Miami professor discusses the impact of photographic inventions

Pepper Stetler, assistant professor of art and architecture history, says photography was an invention that changed the world.

Photo taken from her March 17 virtual lecture

Pepper Stetler, assistant professor of art and architecture history, says photography was an invention that changed the world.

By Bubba Harris

The invention of photography changed the way we see the world, how we remember things that have happened to us and how we share our views on it, said Pepper Stetler, associate professor of art and architecture history and associate director of the Miami University Humanities Center. 

Photography, one of the inventions that changed the world, is one in a series of virtual lectures sponsored by the Humanities Center and the Miami Alumni Center.

Throughout her March 17 talk, Stetler explored how and why various photographic inventions emerged in the 19th century and what the earlier practices share, manipulate, narrate and represent in photographs have in common with our own 21st century obsession of digital images.

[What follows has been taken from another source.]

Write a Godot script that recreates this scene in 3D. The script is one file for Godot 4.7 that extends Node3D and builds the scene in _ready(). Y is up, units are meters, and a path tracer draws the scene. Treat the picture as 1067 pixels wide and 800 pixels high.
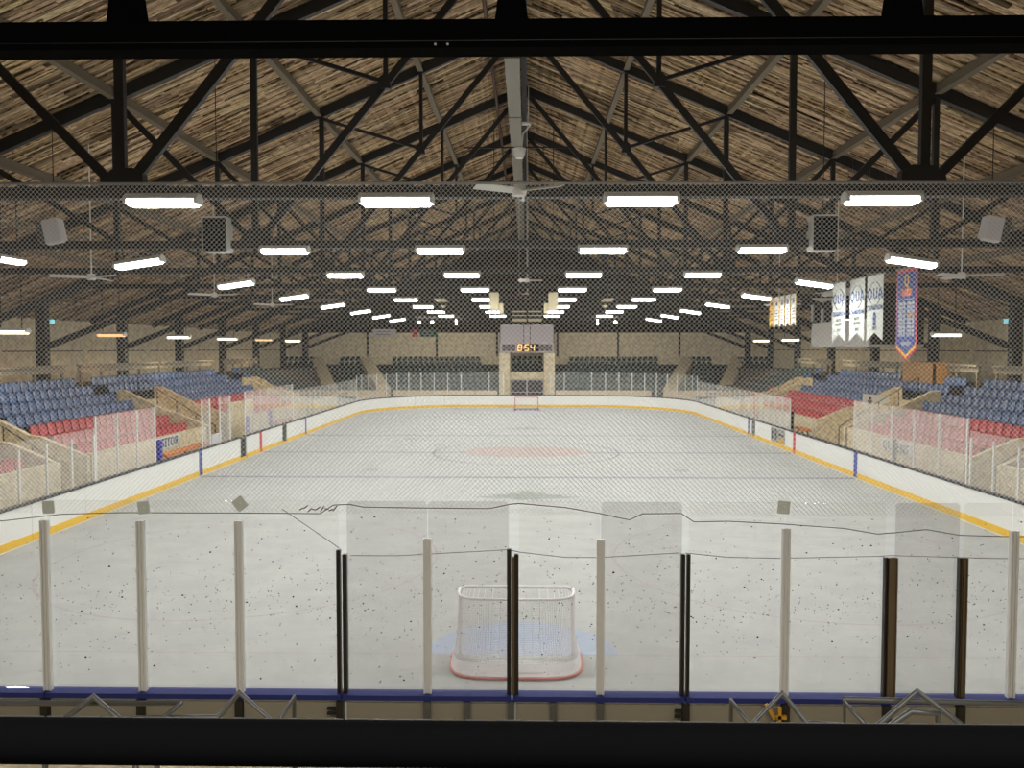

“When an object changes the world, how might we understand the world before we were ingrained in the logic and the convenience of its presence?” Stetler said.

Stetler highlighted five creators who she felt were the most impactful in the invention of photography: Leonardo da Vinci, Joseph Necephore Niepce, Jaques Louis Mande Daguerre, William Henry Fox Talbot and Anna Atkins. 

“Photography seems to stand in between the world of art and science,” said Stetler.

This sketch shows Leonardo da Vinci using light to create an image. Photo provided by Pepper Stetler

Da Vinci (1452-1519) was interested to find a way to record an image without the hand of the artist. In his time, artists did not know the chemistry needed to produce an image. Light sensitive chemicals were not known until about 300 years later. 

Niepce (1765-1833) was more interested in creating images of nature and printing them onto a lithographic stone. His major problem was trying to get chemicals in images to stabilize after they had been exposed, causing his images to appear dark around the edges and causing light to appear in different areas on the picture. In Niepce’s photo “View of La Gras 1827,” you can see these characteristics. Niepce considered his work to be a failure.

“He isn’t really interested and doesn’t yet see the value of the photographic image that he actually produced, which to us today might seem pretty amazing,” Stetler said.

Daguerre (1787-1851) had a more artistic experience than Niepce. He was more focused on capturing light to use in his dioramas. In Daguerre’s “Temple of Salomon, 1832,” through various illumination changes, he was able to create a whole new feeling in his picture. 

Even today we can see these types of practices and methods in pictures. Daguerre titled these types of images as “The Daguerreotype.” 

“If you asked somebody in 1850 what the future of photography was going to look like, they would have said ‘The Daguerreotype,’” Stetler said.

Anna Atkins created blue-hued images created with an early version of photography to create images of her botanical specimens. Photo provided by Pepper Stetler

Fox Talbot (1800-1877) had come up with a negative on paper type of photography. In his “Camera Lucida” drawing at Lake Como in 1833, he shows an example of this method.  He would press specimens on a surface, exposing them to light and creating an image on paper.

Finally, Anna Atkins (1799-1871) was a botanist who was considered the first person to publish a book illustrated with photographic images. Atkins only used the cameraless photogenic drawing technique to create all of her botanical images. She created albums of cyanotype photogenic drawings of her specimens. Not exactly the crisp and clear images that can produced today with the click of a smartphone.